• INSTRUCTION
Look at the data below and print exactly the lines from its first line through the line with "sc = bpy.context.scene"; the pictures stay out of the copy.

### PROVIDED MATERIAL

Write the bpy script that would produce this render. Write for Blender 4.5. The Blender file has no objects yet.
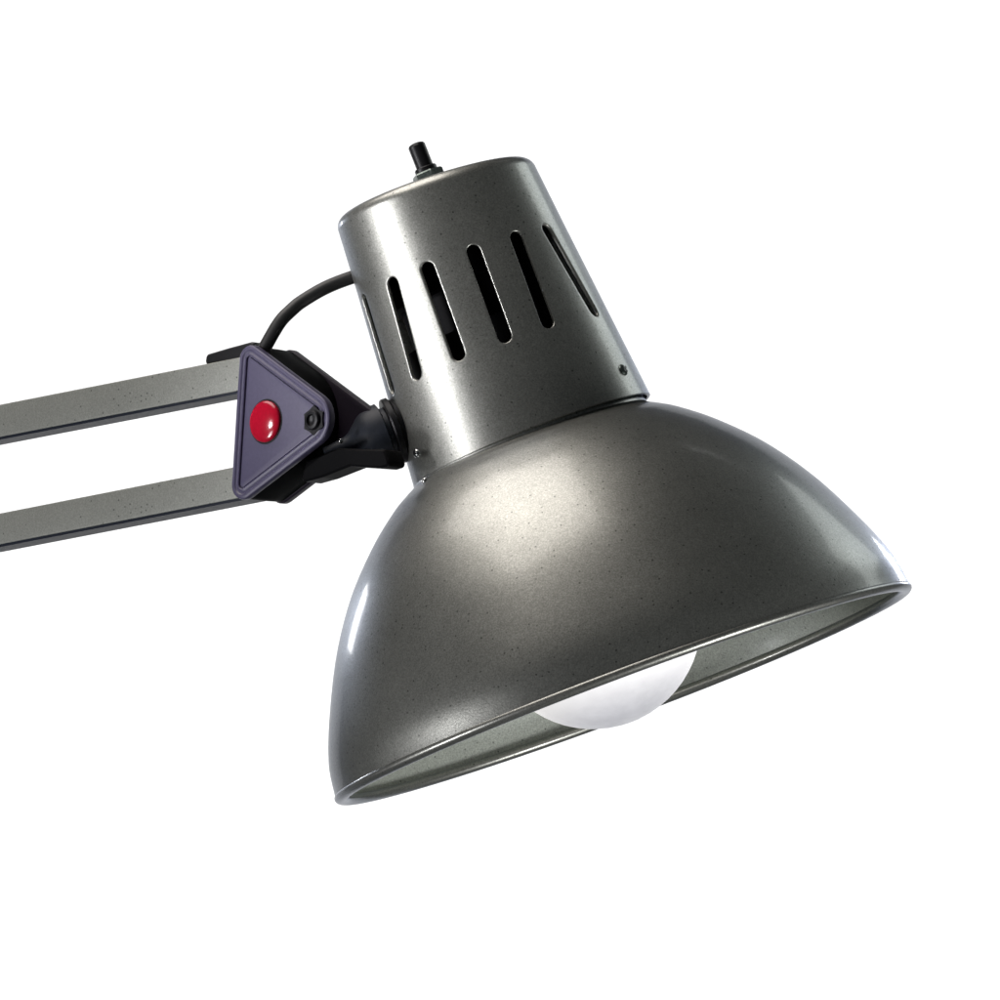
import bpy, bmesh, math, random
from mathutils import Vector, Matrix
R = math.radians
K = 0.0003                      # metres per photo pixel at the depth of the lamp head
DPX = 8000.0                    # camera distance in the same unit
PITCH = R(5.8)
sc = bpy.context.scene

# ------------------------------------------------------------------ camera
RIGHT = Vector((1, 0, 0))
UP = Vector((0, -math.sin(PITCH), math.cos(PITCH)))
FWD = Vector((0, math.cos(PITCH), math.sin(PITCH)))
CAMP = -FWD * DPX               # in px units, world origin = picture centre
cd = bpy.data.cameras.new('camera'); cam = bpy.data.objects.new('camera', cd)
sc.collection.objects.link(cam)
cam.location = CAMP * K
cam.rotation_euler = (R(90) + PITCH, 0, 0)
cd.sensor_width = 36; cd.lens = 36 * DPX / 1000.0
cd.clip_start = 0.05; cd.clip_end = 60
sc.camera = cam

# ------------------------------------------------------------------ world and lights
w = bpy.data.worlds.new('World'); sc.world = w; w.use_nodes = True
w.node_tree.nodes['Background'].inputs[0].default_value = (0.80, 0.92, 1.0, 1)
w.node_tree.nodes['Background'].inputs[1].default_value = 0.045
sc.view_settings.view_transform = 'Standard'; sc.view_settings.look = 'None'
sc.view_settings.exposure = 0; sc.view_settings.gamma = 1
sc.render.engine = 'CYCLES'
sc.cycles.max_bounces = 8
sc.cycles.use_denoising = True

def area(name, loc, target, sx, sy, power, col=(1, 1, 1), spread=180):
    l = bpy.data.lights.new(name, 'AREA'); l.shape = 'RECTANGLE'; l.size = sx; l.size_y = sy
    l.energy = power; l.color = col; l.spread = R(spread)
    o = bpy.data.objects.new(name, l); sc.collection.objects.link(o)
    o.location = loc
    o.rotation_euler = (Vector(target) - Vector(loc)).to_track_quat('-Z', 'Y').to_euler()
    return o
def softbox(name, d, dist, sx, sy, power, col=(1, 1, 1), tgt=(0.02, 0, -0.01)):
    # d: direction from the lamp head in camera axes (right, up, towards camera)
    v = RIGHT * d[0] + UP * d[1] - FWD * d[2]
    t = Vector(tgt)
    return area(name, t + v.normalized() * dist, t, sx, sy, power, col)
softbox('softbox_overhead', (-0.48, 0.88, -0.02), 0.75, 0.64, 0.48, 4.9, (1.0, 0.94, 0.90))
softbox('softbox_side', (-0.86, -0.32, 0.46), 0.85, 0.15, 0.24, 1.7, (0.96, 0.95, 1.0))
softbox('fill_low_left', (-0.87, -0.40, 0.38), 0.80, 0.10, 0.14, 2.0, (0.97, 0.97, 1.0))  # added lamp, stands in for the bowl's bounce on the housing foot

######

• RESPONSE FOR THIS EXERCISE
Write the bpy script that would produce this render. Write for Blender 4.5. The Blender file has no objects yet.
import bpy, bmesh, math, random
from mathutils import Vector, Matrix
R = math.radians
K = 0.0003                      # metres per photo pixel at the depth of the lamp head
DPX = 8000.0                    # camera distance in the same unit
PITCH = R(5.8)
sc = bpy.context.scene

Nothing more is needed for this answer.